TODO LO QUE SÉ SOBRE EL AMOR
CHICOS. Para algunas personas, el sonido que definió su adolescencia fueron los gritos de sus hermanos jugando en el jardín. Para otras, fue el traqueteo de la cadena de su queridísima bici cuando iban dando tumbos por colinas y valles. Algunas recordarán el canto de los pájaros de camino al colegio o las risas y las patadas a los balones del patio. Para mí, fue el sonido del módem conectándose a Internet.
Todavía me acuerdo de cada una de las notas. Los pitiditos telefónicos iniciales, los chirridos finos y entrecortados que indicaban que estabas a media conexión, la nota aguda que te decía que la cosa progresaba seguida de dos timbres graves y ásperos, un poco de ruido blanco... Y, entonces, el silencio indicaba que habías pasado lo peor. «Conectado a Internet», decía en la pantalla. Y a continuación: «Tiene mensajes de correo electrónico». Yo bailaba por la habitación con los sonidos del módem para que la angustiosa espera pasara más deprisa. Elaboré una coreografía con las cosas que aprendía en ballet: un plié en los pitidos, un pas de chat en los timbres graves. Lo hacía cada tarde después de clase. Esa era la banda sonora de mi vida, porque me pasé la adolescencia en Internet.

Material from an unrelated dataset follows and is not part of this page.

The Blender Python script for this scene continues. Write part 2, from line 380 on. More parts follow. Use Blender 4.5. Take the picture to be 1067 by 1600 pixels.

Una breve explicación: crecí en una de las urbanizaciones de las afueras. Eso es todo, esa es la explicación. Cuando yo tenía ocho años, mis padres tomaron la cruel decisión de mudarnos de un departamento en un sótano de Islington a una casa más grande en Stanmore, en la última parada de la línea Jubilee, en la periferia más lejana del norte de Londres. Era como el margen que dejas en blanco al escribir en una hoja de papel.